Monday, Feb. 19, 1990
Bleak Days for Covenant House
By Mary Cronin
For thousands of runaway teenagers in New York City and other urban areas, Covenant House is the home that compassion built. Now the man who founded the nation's most successful program for runaways is himself in need of compassion. Father Bruce Ritter, 61, the energetic Franciscan who built Covenant House largely on the basis of his own charisma, has been accused by four young men of having sexual relationships with them while they were under his care.
Last week Ritter was forced to step down as president of Covenant House while the allegations are investigated by state and local prosecutors and his religious order. Whether or not the probes result in formal charges, says an observer close to the church, "the chances of Father Ritter returning to Covenant House are zero."
Fortunately, the organization that Ritter created seems strong enough to survive his departure. One of the last remaining bulwarks against the New York City notion that nothing need be done because nothing can be done, Ritter personifies Covenant House in the minds of the 800,000 donors on his mailing list. Last year Covenant House's budget was $85 million, three times what the Federal Government spends annually on programs for runaways.
It was on Holy Thursday in 1968 that Ritter abandoned the comfortable life of a chaplain and a professor of theology at Manhattan College for the mean streets of the city's Lower East Side. Challenged by a student to practice the good works he preached, Ritter responded with a colorful act of muscular Christianity: he paid $50 to a couple of toughs to scare drug dealers into vacating their apartments. He used the space to house homeless children. Later he opened a shelter for runaways in a three-room hovel on East Seventh Street and solicited money to help the hundreds of teenagers who flocked to the shelter: drug addicts, prostitutes or simply abandoned, lonely adolescents with no place to go.
Over the years, Ritter gradually expanded the operation to a paid staff of 1,700 and about 2,000 volunteer workers. In 1984 President Reagan called Ritter an "unsung hero" in his State of the Union address.
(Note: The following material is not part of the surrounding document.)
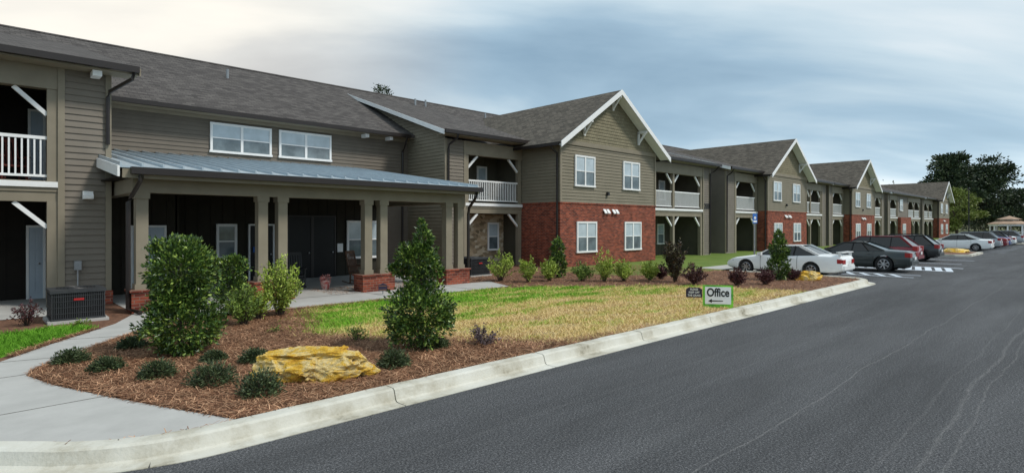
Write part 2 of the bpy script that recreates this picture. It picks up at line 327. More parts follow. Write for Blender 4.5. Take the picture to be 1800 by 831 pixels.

George Bush, who considers Ritter one of the brightest of the nation's "thousand points of light," visited his Times Square center last June.
But six months later, Ritter was making headlines in the New York Post. The newspaper reported that the district attorney's office was investigating allegations by Kevin Kite, a 26-year-old former prostitute and drug runner with a history of lying. Kite claimed that he had an eight-month-long sexual relationship with Ritter after the priest brought him from New Orleans to New York City in 1989. He also alleged that Ritter diverted up to $25,000 in Covenant House money to finance the affair. Ritter denies Kite's story, although he says he helped get Kite a scholarship at Manhattan College. Covenant House officials say they paid Kite's board at the college, gave him pocket money and bought him a computer. They also say a Covenant House contact in upstate New York provided Kite with papers that allowed him to take the identity of Tim Warner, a young boy who died of leukemia in 1980.
Ritter explained all this by saying that like many former drug runners, Kite needed a fake identity to be protected from the Mob. Ritter brought Kite's father to New York, where he declared that his son was a chronic liar. Still, Ritter warned, copycats might surface in the wake of Kite's allegations.
Then, on Jan. 24, another accusation surfaced in the Village Voice. John Melican, 34, of Seattle, told the weekly that from the time he was 17, he had an intermittent 13-year sexual relationship with Ritter. Melican repeated his claims to the New York Times, which published them last week. The Times also reported that a third man, Darryl Bassile, 31, had approached the paper in mid-January to say he too had sexual relations with Ritter. He had complained earlier to the Franciscan friary in Union City, N.J., after he heard of Kite's charges, and it started an investigation. A fourth accusation came from Paul Johnson, 33, an admitted felon who claimed that he was involved with Ritter for six years. Ritter denies that he had a sexual relationship with any of these men.
Last Tuesday Franciscan Minister Provincial Father Conall McHugh, who heads the order on the East Coast, directed Ritter "to begin a period of rest and recuperation without responsibility for Covenant House until the inquiry is completed."
Even before the suspension, Covenant House's board of directors was searching for someone to replace Ritter when he retires. Board member Frank Macchiarola, 48, a former New York City school chancellor known for his ability to salvage troubled youths, was named interim president -- with Ritter's blessing, he says. In December, Covenant House took in $3 million less than the $15 million it expected, but contributions are recovering. Said chief operating officer Jim Harnett: "I don't know what the impact of the new allegations will be, but for the moment we have put all expansion plans on hold."
Although the institution will survive, Covenant House will miss Ritter's flair and spirit. Shane Sanders, 20, sold drugs and lived on a rooftop in Harlem until checking into a Covenant House shelter three weeks ago. Says he: "I finally came here because I couldn't stand living on the streets all the time. I find it hard to believe all these things against a man who built Covenant House for 22 years. It hurts a lot of us. Father Bruce is like our father."